- [SUPPLIED MATERIAL]

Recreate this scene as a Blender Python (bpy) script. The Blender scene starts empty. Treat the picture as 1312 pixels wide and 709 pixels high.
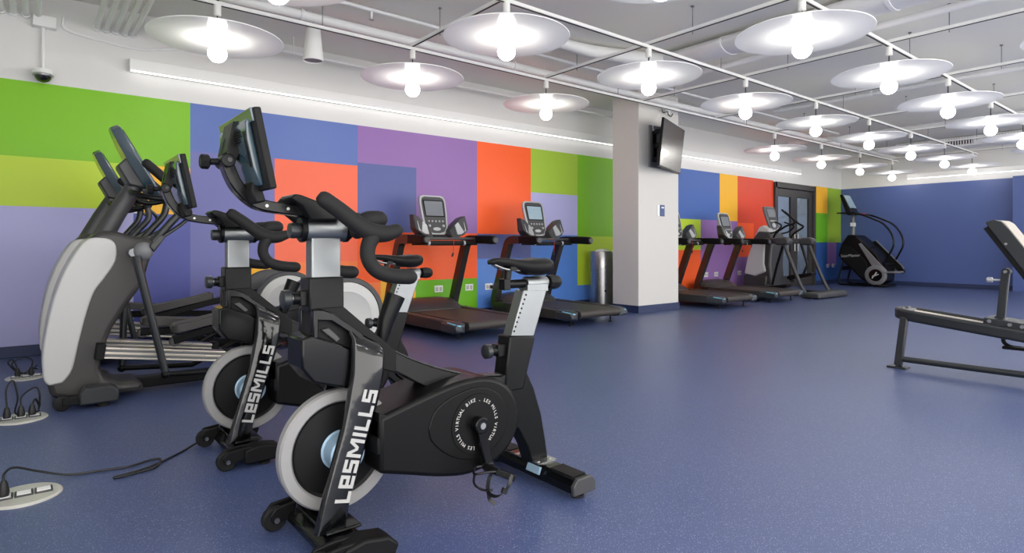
import bpy, bmesh, math, random
from mathutils import Vector, Matrix
random.seed(7)
PI = math.pi
SC = bpy.context.scene
COL = SC.collection

# ------------------------------------------------------------------ materials
def lin(c):
    c = c / 255.0
    return c / 12.92 if c <= 0.04045 else ((c + 0.055) / 1.055) ** 2.4

def rgb(r, g, b):
    return (lin(r), lin(g), lin(b), 1.0)

def mat(name, c, rough=0.5, metal=0.0, spec=0.5, coat=0.0, var=0.06, scale=30.0, bump=0.0, bscale=200.0):
    m = bpy.data.materials.new(name)
    m.use_nodes = True
    nt = m.node_tree
    b = nt.nodes['Principled BSDF']
    b.inputs['Base Color'].default_value = rgb(*c)
    b.inputs['Metallic'].default_value = metal
    b.inputs['Specular IOR Level'].default_value = spec
    b.inputs['Coat Weight'].default_value = coat
    b.inputs['Coat Roughness'].default_value = 0.08
    tc = nt.nodes.new('ShaderNodeTexCoord')
    n = nt.nodes.new('ShaderNodeTexNoise')
    n.inputs['Scale'].default_value = scale
    n.inputs['Detail'].default_value = 3
    nt.links.new(tc.outputs['Object'], n.inputs['Vector'])
    mr = nt.nodes.new('ShaderNodeMapRange')
    mr.inputs['To Min'].default_value = max(0.02, rough - var)
    mr.inputs['To Max'].default_value = min(1.0, rough + var)
    nt.links.new(n.outputs['Fac'], mr.inputs['Value'])
    nt.links.new(mr.outputs['Result'], b.inputs['Roughness'])
    if bump > 0:
        n2 = nt.nodes.new('ShaderNodeTexNoise')
        n2.inputs['Scale'].default_value = bscale
        nt.links.new(tc.outputs['Object'], n2.inputs['Vector'])
        bp = nt.nodes.new('ShaderNodeBump')
        bp.inputs['Strength'].default_value = bump
        bp.inputs['Distance'].default_value = 0.002
        nt.links.new(n2.outputs['Fac'], bp.inputs['Height'])
        nt.links.new(bp.outputs['Normal'], b.inputs['Normal'])
    return m

def emit(name, c, s):
    m = bpy.data.materials.new(name)
    m.use_nodes = True
    b = m.node_tree.nodes['Principled BSDF']
    b.inputs['Base Color'].default_value = (0.9, 0.9, 0.9, 1)
    b.inputs['Emission Color'].default_value = rgb(*c)
    b.inputs['Emission Strength'].default_value = s
    return m

M = {}
M['white_wall'] = mat('white wall paint', (222, 221, 219), 0.6, bump=0.15, bscale=60)
M['white_ceiling'] = mat('white ceiling paint', (236, 235, 229), 0.75, bump=0.25, bscale=25)
M['white_pipe'] = mat('white painted pipe', (236, 236, 236), 0.5)
M['column_paint'] = mat('column paint', (208, 206, 202), 0.55)
M['navy_base'] = mat('navy base rubber', (38, 50, 86), 0.5)
M['black'] = mat('black powder coat', (11, 12, 13), 0.33, spec=0.2)
M['black_gloss'] = mat('glossy black paint', (9, 10, 12), 0.2, spec=0.25, coat=0.08)
M['black_matte'] = mat('matte black plastic', (15, 15, 16), 0.5, spec=0.2)
M['rubber'] = mat('black rubber grip', (24, 24, 25), 0.65, spec=0.25, bump=0.4, bscale=400)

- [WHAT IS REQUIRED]
Every line of the data should be copied as it stands, without the images.

- [TASK RESPONSE]
Recreate this scene as a Blender Python (bpy) script. The Blender scene starts empty. Treat the picture as 1312 pixels wide and 709 pixels high.
import bpy, bmesh, math, random
from mathutils import Vector, Matrix
random.seed(7)
PI = math.pi
SC = bpy.context.scene
COL = SC.collection

# ------------------------------------------------------------------ materials
def lin(c):
    c = c / 255.0
    return c / 12.92 if c <= 0.04045 else ((c + 0.055) / 1.055) ** 2.4

def rgb(r, g, b):
    return (lin(r), lin(g), lin(b), 1.0)

def mat(name, c, rough=0.5, metal=0.0, spec=0.5, coat=0.0, var=0.06, scale=30.0, bump=0.0, bscale=200.0):
    m = bpy.data.materials.new(name)
    m.use_nodes = True
    nt = m.node_tree
    b = nt.nodes['Principled BSDF']
    b.inputs['Base Color'].default_value = rgb(*c)
    b.inputs['Metallic'].default_value = metal
    b.inputs['Specular IOR Level'].default_value = spec
    b.inputs['Coat Weight'].default_value = coat
    b.inputs['Coat Roughness'].default_value = 0.08
    tc = nt.nodes.new('ShaderNodeTexCoord')
    n = nt.nodes.new('ShaderNodeTexNoise')
    n.inputs['Scale'].default_value = scale
    n.inputs['Detail'].default_value = 3
    nt.links.new(tc.outputs['Object'], n.inputs['Vector'])
    mr = nt.nodes.new('ShaderNodeMapRange')
    mr.inputs['To Min'].default_value = max(0.02, rough - var)
    mr.inputs['To Max'].default_value = min(1.0, rough + var)
    nt.links.new(n.outputs['Fac'], mr.inputs['Value'])
    nt.links.new(mr.outputs['Result'], b.inputs['Roughness'])
    if bump > 0:
        n2 = nt.nodes.new('ShaderNodeTexNoise')
        n2.inputs['Scale'].default_value = bscale
        nt.links.new(tc.outputs['Object'], n2.inputs['Vector'])
        bp = nt.nodes.new('ShaderNodeBump')
        bp.inputs['Strength'].default_value = bump
        bp.inputs['Distance'].default_value = 0.002
        nt.links.new(n2.outputs['Fac'], bp.inputs['Height'])
        nt.links.new(bp.outputs['Normal'], b.inputs['Normal'])
    return m

def emit(name, c, s):
    m = bpy.data.materials.new(name)
    m.use_nodes = True
    b = m.node_tree.nodes['Principled BSDF']
    b.inputs['Base Color'].default_value = (0.9, 0.9, 0.9, 1)
    b.inputs['Emission Color'].default_value = rgb(*c)
    b.inputs['Emission Strength'].default_value = s
    return m

M = {}
M['white_wall'] = mat('white wall paint', (222, 221, 219), 0.6, bump=0.15, bscale=60)
M['white_ceiling'] = mat('white ceiling paint', (236, 235, 229), 0.75, bump=0.25, bscale=25)
M['white_pipe'] = mat('white painted pipe', (236, 236, 236), 0.5)
M['column_paint'] = mat('column paint', (208, 206, 202), 0.55)
M['navy_base'] = mat('navy base rubber', (38, 50, 86), 0.5)
M['black'] = mat('black powder coat', (11, 12, 13), 0.33, spec=0.2)
M['black_gloss'] = mat('glossy black paint', (9, 10, 12), 0.2, spec=0.25, coat=0.08)
M['black_matte'] = mat('matte black plastic', (15, 15, 16), 0.5, spec=0.2)
M['rubber'] = mat('black rubber grip', (24, 24, 25), 0.65, spec=0.25, bump=0.4, bscale=400)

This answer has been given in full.